What is being asked: Write the data out again in full, with no departure from the original.

Source data:

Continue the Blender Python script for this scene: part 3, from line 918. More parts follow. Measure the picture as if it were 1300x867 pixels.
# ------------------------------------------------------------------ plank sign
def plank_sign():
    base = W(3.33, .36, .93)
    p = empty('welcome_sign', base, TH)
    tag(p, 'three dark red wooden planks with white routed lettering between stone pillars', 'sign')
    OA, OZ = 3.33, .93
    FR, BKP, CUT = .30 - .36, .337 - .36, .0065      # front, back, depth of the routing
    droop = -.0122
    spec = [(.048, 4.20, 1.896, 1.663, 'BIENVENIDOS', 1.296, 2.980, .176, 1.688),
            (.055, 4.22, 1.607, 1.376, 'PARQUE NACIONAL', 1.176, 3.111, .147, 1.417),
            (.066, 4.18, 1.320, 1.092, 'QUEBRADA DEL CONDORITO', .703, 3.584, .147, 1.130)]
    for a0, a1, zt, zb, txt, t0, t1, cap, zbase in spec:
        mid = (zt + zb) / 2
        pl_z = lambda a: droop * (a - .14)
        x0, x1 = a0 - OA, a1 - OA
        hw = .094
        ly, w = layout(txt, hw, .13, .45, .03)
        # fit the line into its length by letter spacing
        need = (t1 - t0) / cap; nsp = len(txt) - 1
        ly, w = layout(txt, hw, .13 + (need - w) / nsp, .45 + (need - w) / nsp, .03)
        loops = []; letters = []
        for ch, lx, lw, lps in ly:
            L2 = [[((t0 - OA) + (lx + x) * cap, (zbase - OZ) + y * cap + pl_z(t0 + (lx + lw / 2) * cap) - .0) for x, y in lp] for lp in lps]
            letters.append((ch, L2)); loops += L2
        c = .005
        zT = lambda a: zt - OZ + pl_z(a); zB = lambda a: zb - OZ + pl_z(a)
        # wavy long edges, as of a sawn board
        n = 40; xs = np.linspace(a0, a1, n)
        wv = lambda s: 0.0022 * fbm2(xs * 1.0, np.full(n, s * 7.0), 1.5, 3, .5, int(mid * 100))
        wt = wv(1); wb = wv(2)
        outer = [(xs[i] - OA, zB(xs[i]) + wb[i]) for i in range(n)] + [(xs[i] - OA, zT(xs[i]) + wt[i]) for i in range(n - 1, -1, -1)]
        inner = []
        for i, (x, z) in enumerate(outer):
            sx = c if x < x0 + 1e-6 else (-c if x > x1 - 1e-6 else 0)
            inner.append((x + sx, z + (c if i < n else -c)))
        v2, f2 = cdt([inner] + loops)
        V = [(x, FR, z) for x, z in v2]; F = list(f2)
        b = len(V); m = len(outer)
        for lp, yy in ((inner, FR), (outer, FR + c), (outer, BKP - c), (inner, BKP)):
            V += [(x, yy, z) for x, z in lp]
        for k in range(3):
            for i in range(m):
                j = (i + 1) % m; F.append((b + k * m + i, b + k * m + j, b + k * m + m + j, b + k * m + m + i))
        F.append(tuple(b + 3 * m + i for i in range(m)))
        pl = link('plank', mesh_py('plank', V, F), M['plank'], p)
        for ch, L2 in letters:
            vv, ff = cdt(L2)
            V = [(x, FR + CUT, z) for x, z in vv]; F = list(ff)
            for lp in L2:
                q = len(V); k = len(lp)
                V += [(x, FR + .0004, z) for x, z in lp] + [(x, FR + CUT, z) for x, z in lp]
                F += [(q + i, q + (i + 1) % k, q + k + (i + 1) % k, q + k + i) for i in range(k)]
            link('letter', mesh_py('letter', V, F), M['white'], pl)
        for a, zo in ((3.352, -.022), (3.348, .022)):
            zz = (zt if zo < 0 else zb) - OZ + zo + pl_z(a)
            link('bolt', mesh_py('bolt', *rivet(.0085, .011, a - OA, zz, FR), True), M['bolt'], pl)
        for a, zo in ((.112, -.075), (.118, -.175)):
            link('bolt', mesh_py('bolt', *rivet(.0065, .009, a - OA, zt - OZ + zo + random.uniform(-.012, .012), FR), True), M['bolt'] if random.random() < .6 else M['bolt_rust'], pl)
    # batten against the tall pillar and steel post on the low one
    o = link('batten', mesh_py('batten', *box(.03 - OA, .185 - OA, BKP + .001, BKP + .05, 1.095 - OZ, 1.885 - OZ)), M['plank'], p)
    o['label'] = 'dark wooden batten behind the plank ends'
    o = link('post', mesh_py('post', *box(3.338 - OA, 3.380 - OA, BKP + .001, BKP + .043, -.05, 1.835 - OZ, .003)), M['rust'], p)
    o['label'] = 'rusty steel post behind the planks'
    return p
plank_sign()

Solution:
Continue the Blender Python script for this scene: part 3, from line 918. More parts follow. Measure the picture as if it were 1300x867 pixels.
# ------------------------------------------------------------------ plank sign
def plank_sign():
    base = W(3.33, .36, .93)
    p = empty('welcome_sign', base, TH)
    tag(p, 'three dark red wooden planks with white routed lettering between stone pillars', 'sign')
    OA, OZ = 3.33, .93
    FR, BKP, CUT = .30 - .36, .337 - .36, .0065      # front, back, depth of the routing
    droop = -.0122
    spec = [(.048, 4.20, 1.896, 1.663, 'BIENVENIDOS', 1.296, 2.980, .176, 1.688),
            (.055, 4.22, 1.607, 1.376, 'PARQUE NACIONAL', 1.176, 3.111, .147, 1.417),
            (.066, 4.18, 1.320, 1.092, 'QUEBRADA DEL CONDORITO', .703, 3.584, .147, 1.130)]
    for a0, a1, zt, zb, txt, t0, t1, cap, zbase in spec:
        mid = (zt + zb) / 2
        pl_z = lambda a: droop * (a - .14)
        x0, x1 = a0 - OA, a1 - OA
        hw = .094
        ly, w = layout(txt, hw, .13, .45, .03)
        # fit the line into its length by letter spacing
        need = (t1 - t0) / cap; nsp = len(txt) - 1
        ly, w = layout(txt, hw, .13 + (need - w) / nsp, .45 + (need - w) / nsp, .03)
        loops = []; letters = []
        for ch, lx, lw, lps in ly:
            L2 = [[((t0 - OA) + (lx + x) * cap, (zbase - OZ) + y * cap + pl_z(t0 + (lx + lw / 2) * cap) - .0) for x, y in lp] for lp in lps]
            letters.append((ch, L2)); loops += L2
        c = .005
        zT = lambda a: zt - OZ + pl_z(a); zB = lambda a: zb - OZ + pl_z(a)
        # wavy long edges, as of a sawn board
        n = 40; xs = np.linspace(a0, a1, n)
        wv = lambda s: 0.0022 * fbm2(xs * 1.0, np.full(n, s * 7.0), 1.5, 3, .5, int(mid * 100))
        wt = wv(1); wb = wv(2)
        outer = [(xs[i] - OA, zB(xs[i]) + wb[i]) for i in range(n)] + [(xs[i] - OA, zT(xs[i]) + wt[i]) for i in range(n - 1, -1, -1)]
        inner = []
        for i, (x, z) in enumerate(outer):
            sx = c if x < x0 + 1e-6 else (-c if x > x1 - 1e-6 else 0)
            inner.append((x + sx, z + (c if i < n else -c)))
        v2, f2 = cdt([inner] + loops)
        V = [(x, FR, z) for x, z in v2]; F = list(f2)
        b = len(V); m = len(outer)
        for lp, yy in ((inner, FR), (outer, FR + c), (outer, BKP - c), (inner, BKP)):
            V += [(x, yy, z) for x, z in lp]
        for k in range(3):
            for i in range(m):
                j = (i + 1) % m; F.append((b + k * m + i, b + k * m + j, b + k * m + m + j, b + k * m + m + i))
        F.append(tuple(b + 3 * m + i for i in range(m)))
        pl = link('plank', mesh_py('plank', V, F), M['plank'], p)
        for ch, L2 in letters:
            vv, ff = cdt(L2)
            V = [(x, FR + CUT, z) for x, z in vv]; F = list(ff)
            for lp in L2:
                q = len(V); k = len(lp)
                V += [(x, FR + .0004, z) for x, z in lp] + [(x, FR + CUT, z) for x, z in lp]
                F += [(q + i, q + (i + 1) % k, q + k + (i + 1) % k, q + k + i) for i in range(k)]
            link('letter', mesh_py('letter', V, F), M['white'], pl)
        for a, zo in ((3.352, -.022), (3.348, .022)):
            zz = (zt if zo < 0 else zb) - OZ + zo + pl_z(a)
            link('bolt', mesh_py('bolt', *rivet(.0085, .011, a - OA, zz, FR), True), M['bolt'], pl)
        for a, zo in ((.112, -.075), (.118, -.175)):
            link('bolt', mesh_py('bolt', *rivet(.0065, .009, a - OA, zt - OZ + zo + random.uniform(-.012, .012), FR), True), M['bolt'] if random.random() < .6 else M['bolt_rust'], pl)
    # batten against the tall pillar and steel post on the low one
    o = link('batten', mesh_py('batten', *box(.03 - OA, .185 - OA, BKP + .001, BKP + .05, 1.095 - OZ, 1.885 - OZ)), M['plank'], p)
    o['label'] = 'dark wooden batten behind the plank ends'
    o = link('post', mesh_py('post', *box(3.338 - OA, 3.380 - OA, BKP + .001, BKP + .043, -.05, 1.835 - OZ, .003)), M['rust'], p)
    o['label'] = 'rusty steel post behind the planks'
    return p
plank_sign()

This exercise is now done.